Jennifer Chan
Jennifer Chan is a Canadian video and media artist and curator based in Toronto. Her work addresses internet pop culture, specifically the representation of masculinity and the various constructions of femininity under the male gaze.
Notes about the work
- Jennifer created a collage of videos collected from YouTube and other online platforms to explore how culture responds to vulnerability and imagined ideals. Once you upload videos online, it is easy for other people to use them for their own purposes without your knowledge, thus taking away any sense of security you have.
- The piece is largely in response to the Great Recession in the European Union and the austerity measures used to maintain lifestyles that rely on exploitative economic practices. This can be seen through the juxtaposition of upbeat imagery (people on vacation, getting married, etc.) with footage of California wildfires and text scrolling over the screen that emphasizes ideas of suffering and loss.
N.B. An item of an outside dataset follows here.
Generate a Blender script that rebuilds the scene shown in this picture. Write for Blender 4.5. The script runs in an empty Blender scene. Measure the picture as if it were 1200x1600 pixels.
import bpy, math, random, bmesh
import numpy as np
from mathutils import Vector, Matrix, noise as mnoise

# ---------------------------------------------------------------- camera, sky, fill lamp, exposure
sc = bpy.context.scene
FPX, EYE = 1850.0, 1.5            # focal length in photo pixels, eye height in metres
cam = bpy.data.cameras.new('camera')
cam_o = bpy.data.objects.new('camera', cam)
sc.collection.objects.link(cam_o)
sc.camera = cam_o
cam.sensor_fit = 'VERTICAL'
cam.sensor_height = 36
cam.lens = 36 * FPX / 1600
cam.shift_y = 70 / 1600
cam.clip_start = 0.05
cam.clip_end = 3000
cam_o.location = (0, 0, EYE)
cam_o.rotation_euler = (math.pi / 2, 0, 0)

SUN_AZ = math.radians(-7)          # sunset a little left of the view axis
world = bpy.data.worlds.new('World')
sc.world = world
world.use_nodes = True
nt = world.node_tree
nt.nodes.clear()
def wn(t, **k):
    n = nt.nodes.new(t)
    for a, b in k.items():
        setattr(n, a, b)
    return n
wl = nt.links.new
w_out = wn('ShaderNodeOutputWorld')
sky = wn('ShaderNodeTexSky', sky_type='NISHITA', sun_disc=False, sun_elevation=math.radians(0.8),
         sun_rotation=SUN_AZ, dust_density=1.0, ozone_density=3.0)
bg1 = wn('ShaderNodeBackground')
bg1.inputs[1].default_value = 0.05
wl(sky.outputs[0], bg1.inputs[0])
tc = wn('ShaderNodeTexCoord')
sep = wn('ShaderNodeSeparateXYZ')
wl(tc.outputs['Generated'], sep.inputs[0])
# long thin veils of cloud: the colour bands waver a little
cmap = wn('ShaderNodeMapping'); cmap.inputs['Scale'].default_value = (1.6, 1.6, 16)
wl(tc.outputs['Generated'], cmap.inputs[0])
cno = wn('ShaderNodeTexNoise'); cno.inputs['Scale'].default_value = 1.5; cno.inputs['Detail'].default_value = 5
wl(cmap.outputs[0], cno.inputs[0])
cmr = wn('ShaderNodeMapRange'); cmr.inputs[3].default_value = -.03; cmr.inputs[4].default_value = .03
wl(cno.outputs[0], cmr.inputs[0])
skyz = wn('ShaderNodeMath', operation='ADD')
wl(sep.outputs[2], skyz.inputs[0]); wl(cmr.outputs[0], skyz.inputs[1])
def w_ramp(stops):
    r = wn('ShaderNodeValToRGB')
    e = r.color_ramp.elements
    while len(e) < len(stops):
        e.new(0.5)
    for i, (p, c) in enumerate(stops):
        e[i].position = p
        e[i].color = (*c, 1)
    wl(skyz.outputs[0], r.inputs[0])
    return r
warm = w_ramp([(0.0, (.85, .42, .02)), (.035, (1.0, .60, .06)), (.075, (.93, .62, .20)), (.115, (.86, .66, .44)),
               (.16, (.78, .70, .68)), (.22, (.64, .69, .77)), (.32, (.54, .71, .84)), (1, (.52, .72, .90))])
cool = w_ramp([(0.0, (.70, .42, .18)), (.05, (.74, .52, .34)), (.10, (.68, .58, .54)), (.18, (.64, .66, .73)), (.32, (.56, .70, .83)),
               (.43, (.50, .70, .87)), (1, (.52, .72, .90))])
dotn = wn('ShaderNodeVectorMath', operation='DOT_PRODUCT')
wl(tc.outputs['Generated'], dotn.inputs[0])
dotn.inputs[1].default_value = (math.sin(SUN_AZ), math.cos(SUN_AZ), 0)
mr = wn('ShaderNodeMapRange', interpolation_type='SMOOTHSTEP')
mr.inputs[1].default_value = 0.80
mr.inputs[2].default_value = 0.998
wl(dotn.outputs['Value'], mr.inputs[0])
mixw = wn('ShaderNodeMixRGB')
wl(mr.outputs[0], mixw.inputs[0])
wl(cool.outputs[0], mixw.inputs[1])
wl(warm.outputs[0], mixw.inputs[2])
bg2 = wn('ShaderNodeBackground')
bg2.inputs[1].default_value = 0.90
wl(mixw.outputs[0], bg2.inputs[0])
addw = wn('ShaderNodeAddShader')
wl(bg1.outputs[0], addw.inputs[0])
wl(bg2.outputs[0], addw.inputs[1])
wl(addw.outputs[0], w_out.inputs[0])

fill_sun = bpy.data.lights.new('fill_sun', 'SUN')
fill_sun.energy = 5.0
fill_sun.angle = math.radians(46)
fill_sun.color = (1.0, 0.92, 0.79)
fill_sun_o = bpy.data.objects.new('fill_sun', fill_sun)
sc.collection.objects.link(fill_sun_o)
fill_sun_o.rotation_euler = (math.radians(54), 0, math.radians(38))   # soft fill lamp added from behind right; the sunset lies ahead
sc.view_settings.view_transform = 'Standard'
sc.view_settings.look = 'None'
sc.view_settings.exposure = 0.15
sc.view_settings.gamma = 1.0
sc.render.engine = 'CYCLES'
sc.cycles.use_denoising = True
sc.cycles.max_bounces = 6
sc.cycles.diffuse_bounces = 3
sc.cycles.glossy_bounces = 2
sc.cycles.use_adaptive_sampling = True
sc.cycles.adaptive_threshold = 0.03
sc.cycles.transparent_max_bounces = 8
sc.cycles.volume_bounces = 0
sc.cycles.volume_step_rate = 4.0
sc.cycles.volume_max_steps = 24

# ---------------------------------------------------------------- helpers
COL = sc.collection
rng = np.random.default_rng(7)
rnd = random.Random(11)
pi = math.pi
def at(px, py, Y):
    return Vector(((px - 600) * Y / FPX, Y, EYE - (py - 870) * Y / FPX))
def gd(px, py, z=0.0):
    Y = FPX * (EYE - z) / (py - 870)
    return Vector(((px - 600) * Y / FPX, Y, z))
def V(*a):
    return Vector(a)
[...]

- In addition, Austerity forces us to consider how much information we put online and how that information can shape the identity we put forth. For instance, on various social media platforms (Instagram, Facebook), people tend to post about the most exciting or glamorous aspects of their lives and not the tragic or bad parts. This promotes the false notion that people you follow on social media have “better” or “happier” lives than you. Jennifer’s work helps remind us to really question what we see online and not take it at face-value.
- How has social media shaped the way you see yourself and those around you?
- Do you think that social media is more helpful or more harmful when it comes to self-expression and identity?
About Jennifer Chen
Chan co-organized the online exhibition Body Anxiety with Leah Schrager, featuring underrepresented artists to challenge the male-dominated internet art space. She has held solo exhibitions in numerous countries, including Young Money at Future Gallery (Berlin), I’ll Show You HD at transmediale (Berlin), Sea of Men at Galleri CC (Malmo), and New Alpha at ohmydays (Singapore). In 2013 she contributed a sequence to The One Minutes(commissioned by the Sandberg Institute) as part of Ways of Something,a net artists’ remake of John Berger’s Ways Of Seeing compiled by Lorna Mills. The video has screened at ICA London, Fabrica UK, MenShing Museum (Beijing), Wooloomooloo (Taipei), and SongEun Art Space (South Korea), and later collected by the Whitney Museum.